Effect of silica fume on rheology of slag-fly ash-silica fume-based geopolymer pastes with different activators: Fid-Bau Portal

Effect of silica fume on rheology of slag-fly ash-silica fume-based geopolymer pastes with different activators

Liu, Yiwei / Lu, Cuifang / Hu, Xiang / Shi, Caijun

Abstract This study examined the effect of silica fume contents on the rheological behavior of slag-fly ash-silica fume-based geopolymer pastes by packing density measurement, low-field NMR, zeta potential, dynamic light scattering and FTIR analyses. Incorporating silica fume into sodium hydroxide (SH)-activated geopolymer pastes resulted in the decrease of packing density and the increases of yield stress, plastic viscosity and hysteresis loop curve area.
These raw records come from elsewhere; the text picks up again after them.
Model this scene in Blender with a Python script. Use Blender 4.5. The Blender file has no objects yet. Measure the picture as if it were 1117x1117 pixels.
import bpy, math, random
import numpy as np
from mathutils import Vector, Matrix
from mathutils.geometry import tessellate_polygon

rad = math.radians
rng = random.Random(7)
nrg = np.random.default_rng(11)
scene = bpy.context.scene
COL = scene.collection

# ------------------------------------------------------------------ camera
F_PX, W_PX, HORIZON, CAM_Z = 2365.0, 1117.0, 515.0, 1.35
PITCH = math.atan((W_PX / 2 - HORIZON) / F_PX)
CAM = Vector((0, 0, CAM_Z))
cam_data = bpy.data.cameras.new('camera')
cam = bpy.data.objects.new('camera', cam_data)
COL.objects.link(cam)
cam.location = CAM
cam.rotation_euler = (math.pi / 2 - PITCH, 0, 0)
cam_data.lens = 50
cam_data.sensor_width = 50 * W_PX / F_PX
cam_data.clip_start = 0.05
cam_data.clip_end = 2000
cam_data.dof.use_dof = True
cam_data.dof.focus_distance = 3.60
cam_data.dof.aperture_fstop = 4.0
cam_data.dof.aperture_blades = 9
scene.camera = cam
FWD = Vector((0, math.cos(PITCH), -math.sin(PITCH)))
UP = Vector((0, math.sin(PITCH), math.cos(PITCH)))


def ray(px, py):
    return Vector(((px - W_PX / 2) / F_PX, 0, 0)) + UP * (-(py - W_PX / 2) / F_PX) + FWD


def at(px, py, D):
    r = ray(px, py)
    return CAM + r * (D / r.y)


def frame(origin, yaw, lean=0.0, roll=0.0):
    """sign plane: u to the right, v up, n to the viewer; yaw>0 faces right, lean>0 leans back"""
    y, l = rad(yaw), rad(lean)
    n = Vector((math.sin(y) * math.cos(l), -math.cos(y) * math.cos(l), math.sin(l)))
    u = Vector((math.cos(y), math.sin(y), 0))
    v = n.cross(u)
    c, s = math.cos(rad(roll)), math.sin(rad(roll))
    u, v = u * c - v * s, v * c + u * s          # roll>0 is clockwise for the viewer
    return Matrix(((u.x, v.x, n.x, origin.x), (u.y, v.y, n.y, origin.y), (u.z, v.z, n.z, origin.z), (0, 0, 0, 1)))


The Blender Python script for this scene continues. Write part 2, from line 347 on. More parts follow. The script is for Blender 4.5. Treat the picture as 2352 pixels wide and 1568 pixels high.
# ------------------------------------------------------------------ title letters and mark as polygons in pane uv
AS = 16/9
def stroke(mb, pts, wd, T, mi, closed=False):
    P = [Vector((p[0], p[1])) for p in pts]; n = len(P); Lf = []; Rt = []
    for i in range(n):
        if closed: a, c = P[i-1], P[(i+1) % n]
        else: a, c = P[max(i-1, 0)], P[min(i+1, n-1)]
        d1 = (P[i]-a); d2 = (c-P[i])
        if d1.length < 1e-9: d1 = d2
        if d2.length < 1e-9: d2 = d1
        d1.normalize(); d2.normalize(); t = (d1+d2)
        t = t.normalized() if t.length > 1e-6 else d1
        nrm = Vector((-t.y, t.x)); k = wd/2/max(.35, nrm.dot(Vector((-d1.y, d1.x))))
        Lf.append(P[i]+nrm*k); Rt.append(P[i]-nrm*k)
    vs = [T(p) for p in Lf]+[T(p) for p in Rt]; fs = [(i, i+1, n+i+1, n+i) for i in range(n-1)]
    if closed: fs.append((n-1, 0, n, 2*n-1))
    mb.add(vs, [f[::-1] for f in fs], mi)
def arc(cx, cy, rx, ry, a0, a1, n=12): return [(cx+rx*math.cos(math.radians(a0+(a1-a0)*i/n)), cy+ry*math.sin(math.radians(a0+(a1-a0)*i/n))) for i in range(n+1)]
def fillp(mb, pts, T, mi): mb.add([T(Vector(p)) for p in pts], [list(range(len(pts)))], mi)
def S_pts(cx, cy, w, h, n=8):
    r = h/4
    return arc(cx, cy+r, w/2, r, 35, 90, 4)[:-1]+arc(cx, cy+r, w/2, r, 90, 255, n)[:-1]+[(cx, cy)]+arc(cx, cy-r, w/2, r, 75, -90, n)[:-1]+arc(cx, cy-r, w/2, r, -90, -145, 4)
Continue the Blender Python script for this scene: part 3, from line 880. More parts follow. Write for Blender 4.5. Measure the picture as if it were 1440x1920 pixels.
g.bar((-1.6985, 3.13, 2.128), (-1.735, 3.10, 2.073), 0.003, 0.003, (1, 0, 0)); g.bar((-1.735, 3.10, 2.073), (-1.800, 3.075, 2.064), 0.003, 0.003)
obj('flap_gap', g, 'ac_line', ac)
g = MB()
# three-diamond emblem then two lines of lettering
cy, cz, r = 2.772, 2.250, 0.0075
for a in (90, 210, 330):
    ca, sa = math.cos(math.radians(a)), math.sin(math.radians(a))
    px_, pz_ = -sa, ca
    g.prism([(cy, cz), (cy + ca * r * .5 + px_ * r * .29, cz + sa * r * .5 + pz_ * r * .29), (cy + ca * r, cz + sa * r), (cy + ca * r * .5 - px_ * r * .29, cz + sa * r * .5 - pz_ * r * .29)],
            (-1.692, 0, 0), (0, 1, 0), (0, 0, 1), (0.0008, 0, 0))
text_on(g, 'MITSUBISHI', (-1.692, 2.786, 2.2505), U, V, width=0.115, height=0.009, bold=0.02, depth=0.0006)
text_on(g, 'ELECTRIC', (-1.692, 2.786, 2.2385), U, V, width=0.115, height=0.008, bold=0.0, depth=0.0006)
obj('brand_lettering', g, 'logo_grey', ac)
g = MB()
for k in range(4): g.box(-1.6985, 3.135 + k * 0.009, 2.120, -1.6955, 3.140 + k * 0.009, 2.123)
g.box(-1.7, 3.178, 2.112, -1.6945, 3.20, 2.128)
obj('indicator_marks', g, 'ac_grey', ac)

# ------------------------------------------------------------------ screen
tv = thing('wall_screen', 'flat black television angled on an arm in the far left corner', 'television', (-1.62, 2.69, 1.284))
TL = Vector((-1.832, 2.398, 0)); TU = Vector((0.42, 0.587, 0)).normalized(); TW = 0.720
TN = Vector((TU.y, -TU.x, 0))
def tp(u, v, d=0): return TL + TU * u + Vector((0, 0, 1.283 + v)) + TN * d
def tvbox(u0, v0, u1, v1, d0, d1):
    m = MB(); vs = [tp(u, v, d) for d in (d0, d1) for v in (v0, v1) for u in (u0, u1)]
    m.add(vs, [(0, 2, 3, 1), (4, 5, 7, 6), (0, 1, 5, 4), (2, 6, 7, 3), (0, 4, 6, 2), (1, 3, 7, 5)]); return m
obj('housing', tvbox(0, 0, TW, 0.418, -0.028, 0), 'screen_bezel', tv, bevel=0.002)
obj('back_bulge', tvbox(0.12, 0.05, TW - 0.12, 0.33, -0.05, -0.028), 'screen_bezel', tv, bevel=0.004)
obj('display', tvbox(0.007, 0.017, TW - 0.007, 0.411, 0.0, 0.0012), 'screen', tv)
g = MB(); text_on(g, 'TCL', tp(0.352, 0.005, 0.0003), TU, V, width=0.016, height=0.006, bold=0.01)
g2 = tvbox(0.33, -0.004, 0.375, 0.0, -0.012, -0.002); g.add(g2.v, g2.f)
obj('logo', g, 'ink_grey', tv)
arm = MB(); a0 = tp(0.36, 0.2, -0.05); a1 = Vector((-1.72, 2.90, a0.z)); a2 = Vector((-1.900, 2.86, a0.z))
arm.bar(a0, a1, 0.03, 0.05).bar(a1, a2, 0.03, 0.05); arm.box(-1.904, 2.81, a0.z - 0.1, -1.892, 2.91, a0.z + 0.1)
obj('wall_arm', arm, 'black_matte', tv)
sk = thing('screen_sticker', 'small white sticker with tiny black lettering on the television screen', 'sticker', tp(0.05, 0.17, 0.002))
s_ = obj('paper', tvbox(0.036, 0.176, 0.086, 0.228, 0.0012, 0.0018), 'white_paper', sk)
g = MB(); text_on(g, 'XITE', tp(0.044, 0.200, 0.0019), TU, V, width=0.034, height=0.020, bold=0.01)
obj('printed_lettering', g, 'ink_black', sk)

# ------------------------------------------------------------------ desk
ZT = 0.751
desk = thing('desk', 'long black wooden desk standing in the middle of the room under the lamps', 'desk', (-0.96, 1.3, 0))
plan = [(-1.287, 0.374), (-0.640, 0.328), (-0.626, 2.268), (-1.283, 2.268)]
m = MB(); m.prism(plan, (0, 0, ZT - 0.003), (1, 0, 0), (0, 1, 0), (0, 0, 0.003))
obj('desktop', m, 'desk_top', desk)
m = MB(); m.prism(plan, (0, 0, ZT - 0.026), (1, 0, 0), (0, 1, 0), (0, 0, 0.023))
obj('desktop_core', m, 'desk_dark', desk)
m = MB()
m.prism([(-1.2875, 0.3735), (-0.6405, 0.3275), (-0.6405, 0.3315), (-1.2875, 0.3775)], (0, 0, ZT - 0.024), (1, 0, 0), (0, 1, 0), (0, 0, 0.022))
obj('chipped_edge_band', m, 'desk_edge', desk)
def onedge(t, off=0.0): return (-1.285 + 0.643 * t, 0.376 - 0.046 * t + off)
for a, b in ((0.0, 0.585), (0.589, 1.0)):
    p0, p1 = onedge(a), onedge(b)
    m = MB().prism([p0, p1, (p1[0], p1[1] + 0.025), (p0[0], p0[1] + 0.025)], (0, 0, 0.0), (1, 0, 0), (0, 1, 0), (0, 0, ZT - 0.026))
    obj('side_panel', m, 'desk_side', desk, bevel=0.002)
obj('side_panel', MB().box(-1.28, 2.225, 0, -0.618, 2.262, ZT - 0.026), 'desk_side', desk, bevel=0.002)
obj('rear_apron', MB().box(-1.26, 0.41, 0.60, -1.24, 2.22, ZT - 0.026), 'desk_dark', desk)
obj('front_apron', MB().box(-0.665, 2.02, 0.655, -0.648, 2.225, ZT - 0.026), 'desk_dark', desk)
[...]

The contrary results were found in the pastes activated by sodium silicate (SS). The water states of geopolymer pastes were influenced by SiO2/Na2O ratio of activator and silica fume dosage. The mobile water content in the sample increased as the silica fume dosage increased, regardless of the SiO2/Na2O ratio of activator. The particle size of the silica species in the activator and interstitial fluids is close to that of silica fume. The incorporation of silica fume resulted in the variation in the silicate structural characteristics of the interstitial fluids. The influence of silica fume on the rheological behaviors of geopolymer systems is strongly governed by the interparticle repulsion or attractiveness and activator nature, opposed to the filler effect and dissolution of silica fume. In SS-activated systems, the repulsion between the silanol groups on the silica fume surface and silicate species adsorbed on the surface of precursors particles contributed to the particle separations, thereby enhancing rheological behaviors. In SH-activated system, the attractiveness between divalent metal cations and silanol groups on the surfaces of precursor and silica fume particles was increased and the particle space was restrained. This study would provide new insights into the role of silica fume in the particle interaction of fresh ultra-high performance geopolymer concrete.